Best southern line: Greenbush, 97 percent.

Worst southern line: Franklin via Fairmount, 56 percent.

Best northern line: Lowell, 94 percent.

Worst northern: Haverhill, 87 percent.

Can't get there...
Two or three lanes of Interstate 93 South approaching and through downtown to South Bay will close 10 p.m. tomorrow to 5 a.m. Tuesday, and 11:30 p.m. to 5 a.m. Tuesday through Friday.

The Storrow Drive onramp to I-93 South will be closed Thursday, from 11:30 p.m. to 5 a.m. the following morning.

The exit ramp from I-93 South to Government Center and the Callahan Tunnel (Exit 24A and Exit 24B) will close 11:30 p.m. Thursday to 5 a.m. Friday.

I-93 South Exit 20B to I-90 West and Albany Street will close 11:30 p.m. Wednesday to 5 a.m. Thursday.

Two or three lanes of I-93 North through Downtown and Charlestown will close 10 p.m. tomorrow to 5 a.m. Tuesday and 11:30 p.m. Tuesday to 5 a.m. Thursday.

The underpass from Storrow Drive eastbound to I-93 North and Tobin Bridge will close 11:30 p.m. to 5 a.m. Tuesday and Thursday.

The Sumner Tunnel onramp to I-93 North will close 11:30 p.m. to 5 a.m. today through Thursday.

The Haymarket onramp to I-93 North will close 11:30 p.m. to 5 a.m. today through Thursday.

The ramp at I-93 North Exit 20 to I-90 East will close 11:30 p.m. tomorrow to 5 a.m. Tuesday.

I-93 North Exit 23 to Government Center will close 11: p.m. Thursday to 5 a.m. Friday.

The Essex Street onramp to I-93 North will close 11:30 p.m. today through 5 a.m. tomorrow

The ramp at I-90 East Exit 24B and C to I-93 North and South will close 11:30 p.m. Friday to 5 a.m. Saturday.

Access from Frontage Road and Albany Street to I-90 East and Logan Airport will close 11:30 p.m. tomorrow to 5 a.m. Tuesday.

Access from South Boston to I-90 East and Logan Airport will close 11:30 p.m. Tuesday to 5 a.m. Wednesday.

The Clarendon Street onramp to I-90 West will close 7:30 a.m. to 3 p.m. tomorrow through Wednesday.

The onramp from Congress Street to I-93 in South Boston and the I-90 West Exit 24 to I-93 will close 11:30 p.m.

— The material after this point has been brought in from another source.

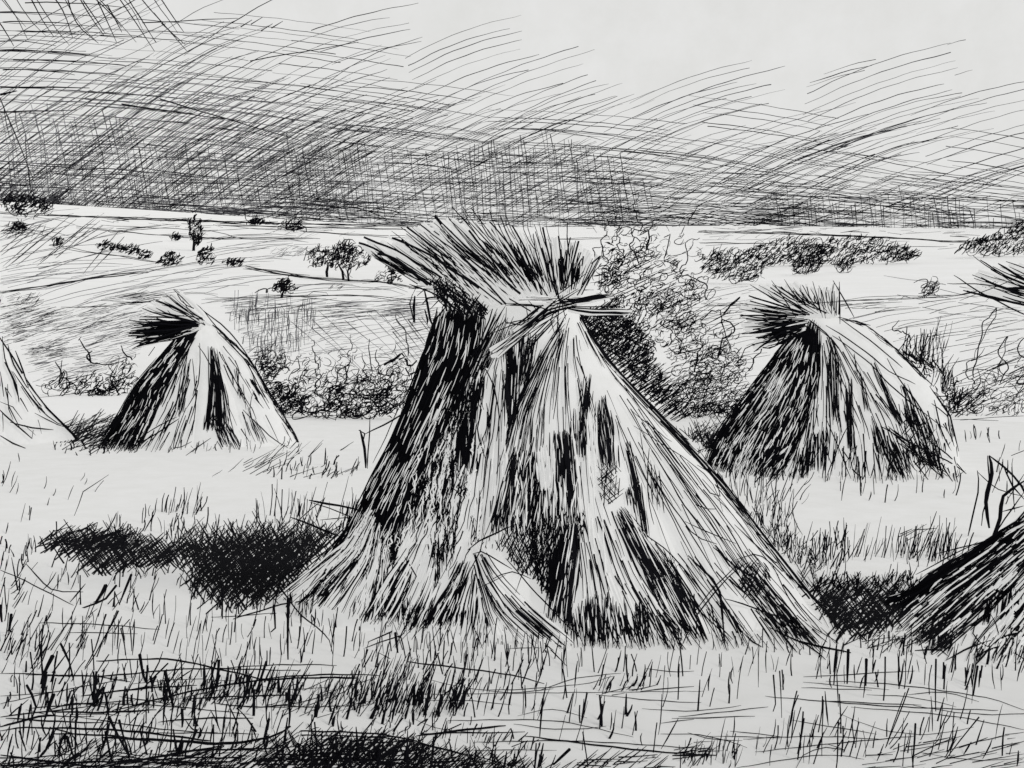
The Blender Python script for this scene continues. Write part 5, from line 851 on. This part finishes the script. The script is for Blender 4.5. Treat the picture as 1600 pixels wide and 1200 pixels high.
for q in [[(398, 610), (390, 640), (404, 690)], [(350, 560), (370, 600), (390, 640)], [(404, 560), (430, 620)], [(380, 600), (384, 640)], [(440, 660), (456, 690)], [(352, 620), (366, 680)], [(300, 560), (306, 620), (300, 680)]]: l_(q, 1.4)
K3.rear(300); K3.finish()
S = Strokes(); D = 14.3; FANK[0] = .5
fan(S, [(314, 514), (312, 508), (308, 502)], [(212, 544), (198, 520), (206, 496)], 110, 24, 2.9, D, .3, start=(0, .5), whw=3); fan(S, [(306, 506), (314, 506)], [(210, 540), (216, 496)], 60, 0, 3, D, .3, start=(0, .3), ln=(.5, .85))
fan(S, [(310, 504), (318, 500), (330, 508)], [(220, 484), (240, 466), (276, 452)], 28, 34, 2.0, D, .3, start=(0, .6), whw=5)
for q, w_ in [([(240, 467), (270, 480), (314, 506)], 2.2), ([(222, 482), (260, 494), (310, 506)], 2.4), ([(201, 500), (250, 506), (310, 508)], 2.2), ([(198, 520), (260, 516), (312, 508)], 2.6), ([(264, 462), (290, 484), (312, 502)], 1.6), ([(270, 452), (300, 480)], 1.8), ([(206, 545), (240, 530), (300, 512)], 2.4), ([(232, 556), (242, 542)], 2.6)]: stroke(S, q, w_, m_depth(D - .1), 0, 'both')
build('straw_head', S, K3.t)
FANK[0] = .4
# stack cut by the left edge of the view
K4 = Stack('pale straw stack at the far left edge of the field', [(515, -40, -10), (560, -70, 20), (600, -100, 42), (640, -130, 72), (668, -150, 100), (686, -160, 118)], 15.0, .5, [-1.57, -.5, .5, 1.57], seed=8)
b, wv, t_, l_ = shorthand(K4, (.01, .03, .045))
for q, w_ in [([(3, 525), (8, 560), (24, 600), (30, 628)], 1.8), ([(12, 538), (22, 570), (42, 606)], 2), ([(24, 548), (36, 580), (45, 606)], 2.2), ([(20, 580), (40, 610), (70, 645)], 1.6), ([(36, 606), (60, 636), (90, 662), (112, 668)], 1.7), ([(54, 645), (90, 664), (104, 668)], 1.5), ([(0, 640), (20, 660), (50, 685)], 2.4), ([(16, 660), (50, 668), (84, 672)], 2), ([(0, 628), (20, 636), (34, 655)], 1.5), ([(0, 580), (6, 620)], 1.6), ([(12, 600), (14, 640), (20, 656)], 1.5), ([(50, 684), (52, 672)], 2), ([(0, 681), (20, 692), (40, 700)], 2.6), ([(18, 586), (28, 620)], 1.8), ([(26, 600), (30, 626)], 1.8), ([(70, 636), (100, 664)], 1.3), ([(40, 600), (70, 646)], 1.3)]: l_(q, w_)
t_([(-30, 540), (-90, 680)], [(10, 560), (90, 676)], 60, (0, 1), (.1, .3), 1.6)
K4.rear(300); K4.finish()
S = Strokes(); fan(S, [(-32, 520), (-18, 518)], [(-110, 470), (10, 450)], 50, 40, 2, 14.8, .3, whw=4); build('straw_head', S, K4.t)
# stack cut by the right edge of the view
K5 = Stack('dark straw stack cut off by the right edge, close beside the big one', [(478, 1700, 1830), (520, 1690, 1850), (640, 1672, 1900), (740, 1656, 1960), (812, 1606, 2010), (860, 1536, 2050), (920, 1450, 2090), (966, 1376, 2110)], 5.9, .5, [-1.57, -1.0, -.5, 0, .7, 1.57], seed=9)
# its long left slope, as the drawing shows it
b, wv, t_, l_ = shorthand(K5)
L5 = [(1600, 812), (1540, 850), (1450, 905), (1385, 965)]; R5 = [(1640, 850), (1590, 900), (1530, 960), (1460, 1015)]
b(L5, R5, 560, (0, 1), (.12, .3), 3.2); b(L5, R5, 130, (0, .9), (.1, .2), 3.8, s=(0, .5)); wv(L5, R5, 50, (.05, 1), (.08, .2), 2.6, s=(.1, 1)); t_(L5, R5, 60, (0, 1), (.12, .3), 2)  # shaded left slope, darkened by ink strokes
L6 = [(1660, 850), (1600, 920), (1520, 1016)]; R6 = [(1700, 860), (1650, 950), (1600, 1035)]
b(L6, R6, 150, (0, 1), (.15, .4), 3.2, wig=.8); wv(L6, R6, 70, (0, 1), (.15, .4), 4, wig=.8); t_(L6, R6, 60, (0, 1), (.15, .4), 2.2, wig=1)
b([(1545, 900), (1536, 975)], [(1586, 880), (1570, 960)], 90, ln=(.2, .5), w=3.6); b([(1450, 960), (1440, 1000)], [(1500, 960), (1480, 1005)], 80, ln=(.3, .7), w=3.4); b([(1580, 930), (1570, 1000)], [(1610, 900), (1610, 980)], 60, ln=(.2, .5), w=3.6)
t_([(1380, 970), (1376, 1000)], [(1500, 985), (1490, 1020)], 90, (0, 1), (.4, .9), 2.3); t_([(1500, 990), (1480, 1030)], [(1620, 990), (1610, 1035)], 60, (0, 1), (.4, .9), 2.6)
for q, w_ in [([(1600, 815), (1540, 850), (1450, 900), (1372, 985)], 2.6), ([(1524, 1040), (1560, 1000), (1610, 985)], 3), ([(1528, 1034), (1526, 1026), (1560, 1010)], 3.4), ([(1462, 865), (1540, 845), (1600, 815)], 2), ([(1530, 960), (1520, 990), (1544, 1010), (1560, 990), (1548, 960)], 2), ([(1500, 870), (1560, 846), (1600, 826)], 2), ([(1480, 1030), (1520, 1010), (1550, 1000)], 2.4), ([(1570, 1010), (1600, 980)], 3), ([(1585, 1020), (1600, 1030)], 4)]: l_(q, w_)
L7 = [(1700, 500), (1690, 640), (1668, 850), (1650, 1030)]; R7 = [(1840, 500), (1890, 640), (2000, 850), (2080, 990)]
t_(L7, R7, 300, (0, 1), (.1, .35), 1.9); b([(1700, 560), (1690, 700), (1650, 840)], [(1740, 560), (1740, 700), (1720, 860)], 160, ln=(.12, .35), w=2.6); b([(1760, 800), (1750, 1020)], [(1800, 800), (1810, 1020)], 90, ln=(.15, .4), w=2.6); b([(1880, 820), (1900, 1000)], [(1910, 800), (1960, 1000)], 70, ln=(.15, .4), w=2.6)
K5.rear(500); K5.finish()
S = Strokes(); D = 5.7
fan(S, [(1690, 500), (1720, 486), (1760, 480)], [(1500, 455), (1520, 420), (1570, 400)], 50, 16, 2.6, D, .25, start=(0, .6), whw=5, ln=(.6, 1)); fan(S, [(1730, 490), (1800, 490)], [(1600, 380), (1860, 360)], 90, 50, 2.4, D, .25)
for q, w_ in [([(1490, 430), (1545, 464), (1620, 500)], 2), ([(1532, 406), (1570, 430), (1640, 460)], 2.2), ([(1505, 454), (1540, 462), (1640, 486)], 3.2), ([(1520, 400), (1580, 440), (1640, 470)], 1.5), ([(1560, 412), (1600, 436), (1650, 460)], 3), ([(1480, 443), (1540, 445), (1600, 455)], 1.5), ([(1500, 470), (1600, 430)], 1.2), ([(1570, 450), (1610, 452), (1650, 470)], 4), ([(1540, 440), (1600, 462)], 2.6)]: stroke(S, q, w_, m_depth(D - .05), 0, 'both')
build('straw_head', S, K5.t)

Friday to 5 a.m. Saturday.

One lane of I-90 West in the Ted Williams Tunnel will close 11:30 p.m. to 5 a.m. today through Thursday.

The ramp from Harborside Drive to I-90 West/Ted Williams Tunnel will close 10 p.m. tomorrow to 5 a.m. Tuesday.

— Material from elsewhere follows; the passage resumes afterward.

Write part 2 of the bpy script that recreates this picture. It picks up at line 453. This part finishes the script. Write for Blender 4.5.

For the next several months maintenance crews will be doing repair work 7 a.m. to 3 p.m. on sections of I-90 East and West from the I-90/I-93 Interchange in Boston to the New York State line.

The four lanes on Washington Street and Harrison Avenue are reduced to two lanes traveling on the newly constructed bridge deck.

The Congress Street onramp to I-93 South and I-90 West will close 11:30 p.m. Wednesday to 5 a.m. Thursday.